23 September 2017

Follies at National Theatre was a great production of an average musical


The attraction of Follies was obvious, it had Imelda Staunton in it. It also helped that it was written by Stephen Sondheim. The final clincher was that it was on at National Theatre which is comfortable, convenient and cheap (compared to the West End). I was keen to see it.

So were lots of other people and I had to rely on a friend's help to get tickets. She was a member of NT and was able to get tickets before they went on general sale. Thanks Julie!

Heavy demand meant little choice of seats and I was very happy to pay £41 for Stalls H2. The Olivier Theatre has an odd shape with wings on either side of the stalls and I was in one of those. Despite being almost at the edge the view was very good, the curved shape of the stage helped as did the slightly elevated position.

Follies was a simple tale of two young women and men who met at Follies and got married. Several years later they all met again at a reunion and they both revisited the early days and considered their current situations. The relationships between the four had been "it's complicated" when they met and had stayed that way.

Possibly the most successful part of the production was the way that different actors were used to represent the characters then and now with both generations often on stage at the same time as a story starting in the present moved to the past.

The stage performed wonders in keeping the flow of the story while conjuring different scenes from different times. Key to this was the way that it rotated, which also helped those of us in the wings to see the action clearly.

The Sondheim music was much as expected and the lyrics were more so. Perhaps I had not listened to them so carefully before or perhaps they were just delivered better this time but I was hit by line after line of striking prose with phrases like "I should have gone to an acting school. That seems clear" and "Constantinople has Turkish baths, And Athens that lovely debris.".

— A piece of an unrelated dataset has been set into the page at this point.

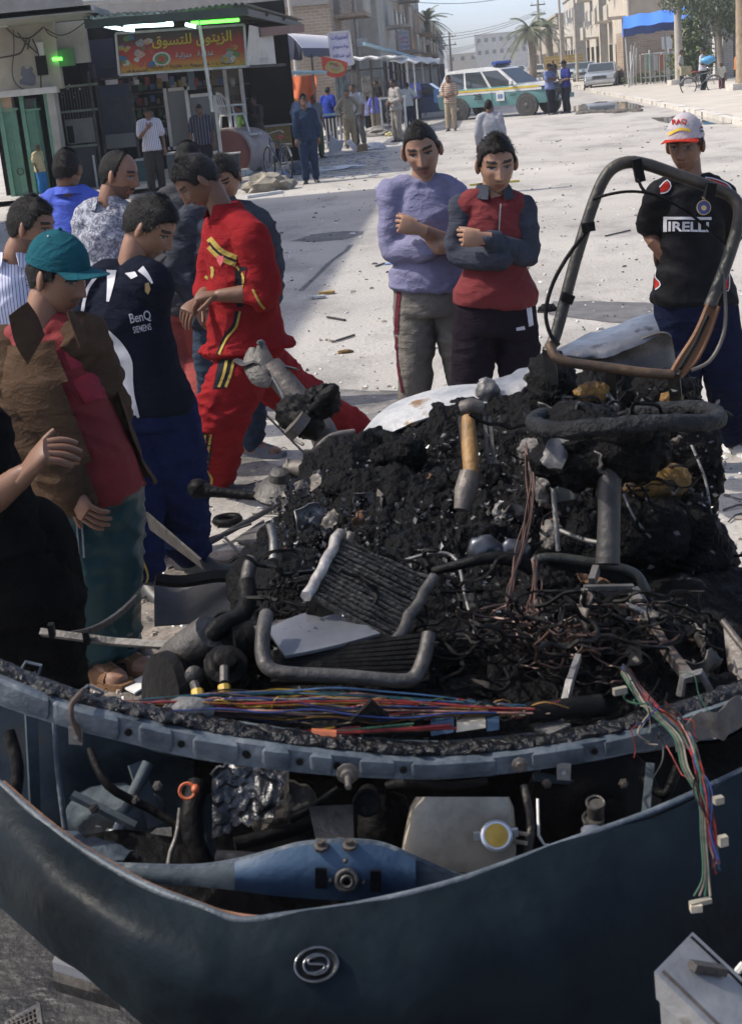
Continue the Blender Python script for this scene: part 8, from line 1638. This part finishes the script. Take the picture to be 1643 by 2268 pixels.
car(G(1075, 168)+V(2, 12, 0), fc(2), 'far dusty saloon at the end of the road', M('dusty_car', (.38, .36, .33), None, 3, .4), 'saloon', 4.3, .82); car(P(940, 195, 84)*V(1, 1, 0), fc(-2), 'white-roofed car behind the blue pickup', WC_, 'estate', 4.2, .82); car(P(855, 205, 62)*V(1, 1, 0)+V(1.5, 0, 0), fc(80), 'dark blue car parked beside the market stall', M('dark_blue_car', (.03, .06, .13), None, 3, .3), 'saloon', 4.4, .82)
car(P(1262, 170, 120)*V(1, 1, 0), fc(0), 'small far car by the yellow hoarding', M('pale_car', (0, 0, 0)), 'saloon', 4.2, .8)
# ---- people further off
def far(px, py, h, yaw, lab, top, bot, detail=.5, skin_=SK2, z=0, hair='short', sleeve=.8, shoe=SHB, y=None, cap=None, robe=False, **k):
    g = G(px, py) if y is None else P(px, py, y)*V(1, 1, 0); J, kk = stand(g[0], g[1], h, math.radians(yaw), z, **k)
    o = dict(label=lab, front=J['f'], skin=skin_, k=kk, hair=hair, group='people along the street', top=dict(mat=top, sleeve=sleeve, ease=.02, hem=.10 if not robe else .55, flare=.05 if robe else .01), bottom=dict(mat=bot, ease=.02), shoe_mat=shoe, ground=z, seed=int(px) % 17)
    if cap: o['cap'] = dict(mat=cap); o['hair'] = 'cap'
    return person(J, o, detail)
DK = cl('dark_trousers', (.025, .026, .03)); KH = cl('khaki', (.22, .185, .13)); GY = cl('grey_trousers', (.12, .12, .12)); BT = cl('boiler_blue', (.016, .030, .060), (.024, .042, .08))
far(690, 405, 1.66, 4, 'moustached man in blue boiler suit walking towards the camera', BT, BT, .7, SK2, sleeve=1.9, arms='swing', stride=.6)
far(352, 440, 1.74, 12, 'man in white striped shirt looking at a phone in his hand', MW('white_stripe_shirt', (.52, .51, .55), (.20, .19, .25), 9, 'X', .85, .1, pos=(.70, .8)), cl('brown_black', (.045, .042, .038)), .7, SK2, arms='phone', look=(.2, .5), y=30.5)
far(460, 400, 1.68, 8, 'man in dark striped shirt in front of the leaning window frames', MW('dark_stripe_shirt', (.02, .02, .03), (.16, .15, .2), 5, 'X', .85, .1, pos=(.85, .95)), DK, .6, SK2, look=(0, .4), y=32)
far(96, 420, 1.06, 60, 'small child in yellow top and blue shorts at the mint doors', cl('pale_yellow', (.46, .40, .24)), cl('bright_blue', (.03, .16, .38)), .5, SK2, y=32.2, z=.1)
far(672, 330, 1.76, 25, 'man in pale blue shirt bending behind the boiler-suit man', cl('pale_blue', (.24, .28, .42)), DK, .5, SK2, bend=1.0, y=37.5, look=(.2, .5)); far(704, 335, 1.60, 30, 'bald man in grey t-shirt right behind the boiler-suit man', cl('slate_tee', (.13, .14, .16)), cl('olive_green', (.07, .09, .05)), .5, SK2, hair='bald', y=38.5)
far(577, 345, 1.72, -40, 'man in long dark robe with folded arms by the kiosk', cl('charcoal_robe', (.07, .065, .065)), cl('charcoal_robe', (0, 0, 0)), .5, SK2, arms='cross', robe=True, sleeve=1.9, y=37.8); far(540, 320, 1.55, -60, 'man in green t-shirt behind the white plastic chair', cl('lime', (.10, .20, .06)), KH, .5, SK2, y=37.0)
far(735, 318, 1.72, 150, 'man in royal blue shirt standing with his back turned', cl('royal', (.025, .05, .30)), DK, .5, SK2, y=44.5); far(778, 322, 1.62, 5, 'person in khaki top with hands on hips and sunglasses on head', cl('khaki_top', (.24, .22, .17)), KH, .5, SK2, arms='hips', y=42.5, sleeve=1.6); far(800, 318, 1.74, -30, 'man in pale grey shirt leaning behind the person in khaki', cl('pale_grey_shirt', (.30, .33, .37)), GY, .5, SK2, y=43.5, lean=-.06)
far(817, 262, 1.25, 170, 'boy in blue and white top seen from behind at the stall', MW('blue_white_hoop', (.5, .5, .55), (.05, .12, .4), 8, 'Z', .85, 0), DK, .35, SK2, y=52); far(832, 262, 1.38, 175, 'boy in blue striped top and tan trousers seen from behind', MW('navy_bar_shirt', (.03, .04, .35), (.18, .2, .5), 8, 'X', .85, 0), KH, .35, SK2, y=51.5); far(840, 252, 1.75, -70, 'man in black standing inside the market stall', cl('black_shirt', (.015, .015, .017)), DK, .35, SK2, y=56)
far(883, 314, 1.78, -58, 'man in grey shirt and trousers standing side-on in the road', cl('dove_grey', (.30, .285, .265)), cl('dove_trousers', (.235, .215, .19)), .7, SK2, sleeve=1.9, arms='front', belly=0) if False else far(883, 314, 1.78, -58, 'man in grey shirt and trousers standing side-on in the road', cl('dove_grey', (.30, .285, .265)), cl('dove_trousers', (.235, .215, .19)), .7, SK2, sleeve=1.9, arms='front')
far(908, 286, 1.58, 165, 'youth in pale check shirt with back turned beside the grey-suited man', MW('pale_check', (.42, .46, .46), (.22, .27, .28), 9, 'Z', .85, .2), cl('dark_denim', (.02, .025, .045)), .5, SK2, arms='hips'); far(922, 245, 1.72, 160, 'man in violet-blue shirt behind the stall posts', cl('violet_blue', (.14, .17, .42)), DK, .35, SK2, y=60)
far(1001, 290, 1.72, -18, 'man in orange striped shirt and khaki trousers left of the police car', MW('orange_stripe', (.42, .33, .24), (.46, .14, .05), 5, 'Z', .85, 0, c3=(.16, .14, .12)), cl('sand_trousers', (.34, .28, .19)), .7, SK2, arms='front', sleeve=1.3)
far(1094, 428, 1.42, 175, 'boy in pale grey jumper seen from behind beyond the folded-arms boys', cl('pale_grey_jumper', (.33, .335, .36)), DK, .8, SK2, sleeve=1.9)
PB = cl('police_blue', (.16, .20, .36)); PN = cl('police_navy', (.03, .04, .17)); PTm = cl('police_trousers', (.018, .02, .028))
far(1222, 254, 1.74, 40, 'policeman in light blue shirt leaning on the off-roader bonnet', PB, PTm, .6, SK2, arms='cross', cap=cl('police_cap', (.015, .016, .025)), lean=-.05); far(1256, 251, 1.80, -70, 'policeman in dark blue shirt and cap facing his colleague', PN, PTm, .6, SK2, arms='front', cap=cl('police_cap', (0, 0, 0)))
rf = empty('rifle', P(1238, 215, 53.3), 'black rifle held upright between the policemen', 'rifle'); part('barrel', M_iron, rf, lambda m: m.cyl(P(1246, 178, 53.2), P(1236, 208, 53.2), .02, 6)); part('stock', M('print_black', (0, 0, 0)), rf, lambda m: m.beam(P(1238, 202, 53.2), P(1230, 222, 53.2), .05, .1)); part('magazine', M('print_black', (0, 0, 0)), rf, lambda m: m.beam(P(1240, 200, 53.2), P(1244, 212, 53.2), .04, .07))
far(1226, 178, 1.74, 170, 'far man in black walking away behind the policemen', cl('black_shirt', (0, 0, 0)), DK, .3, SK2, y=105, arms='swing', stride=.5)
far(1508, 190, 1.74, 70, 'man in grey striped shirt beside the thick pale pole', MW('grey_hoop', (.40, .38, .34), (.12, .11, .1), 5, 'Z', .85, 0), DK, .5, SK2, y=70)
brt = bicycle(G(1553, 208), math.radians(3), 'bicycle held by the man in white shirt at right', ('grey', (.25, .26, .26))); bx_ = empty('rack_box', P(1516, 160, 61.5), 'green and orange box on the rear rack of the right-hand bicycle', 'box'); part('carton', M('box_green', (.18, .24, .12), (.45, .3, .18), 8, .7), bx_, lambda m: m.box(P(1517, 157, 61.2), (.42, .34, .34)))
far(1556, 205, 1.74, 60, 'man in white shirt astride a bicycle holding a blue bag', cl('off_white_shirt', (.50, .50, .54)), DK, .5, SK2, arms='front', look=(0, .4), y=61.4); far(1598, 200, 1.12, -40, 'child in white and yellow top by the right-hand bicycle', cl('white_yellow', (.52, .48, .38)), cl('dark_red_trousers', (.10, .02, .03)), .4, SK2, y=61)
bb_ = empty('blue_carrier_bag', P(1566, 135, 61), 'light blue carrier bag in the cyclist\'s arms', 'bag'); mb = MB(); mb.ball(P(1566, 133, 60.95), (.3, .16, .16), 12, 8); v, f = np.concatenate(mb.v), mb.f; MB().add(v+nrm_rows(v-v.mean(0))*(fbm(v*6, 2)*.08)[:, None], f).build('bag', M('carrier_blue', (.10, .35, .62), None, 6, .4), bb_, smooth=True)
far(1632, 195, 1.5, 90, 'person in orange top half hidden by the right-edge pole', cl('orange_top', (.42, .16, .06)), DK, .3, SK2, y=64)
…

Delivering the clever lines was an excellent cast. Follies spread the singing duties widely and no one person dominating. Of course most eyes were on Imelda Staunton, and she shouldered that responsibility with ease, but the singing and acting were universally good and there were several stand-out moments that did not involve the central four characters.

The story and music of Follies were good enough, if nothing special, and everything else about the production was excellent. Follies tried hard to be a spectacle and it succeeded.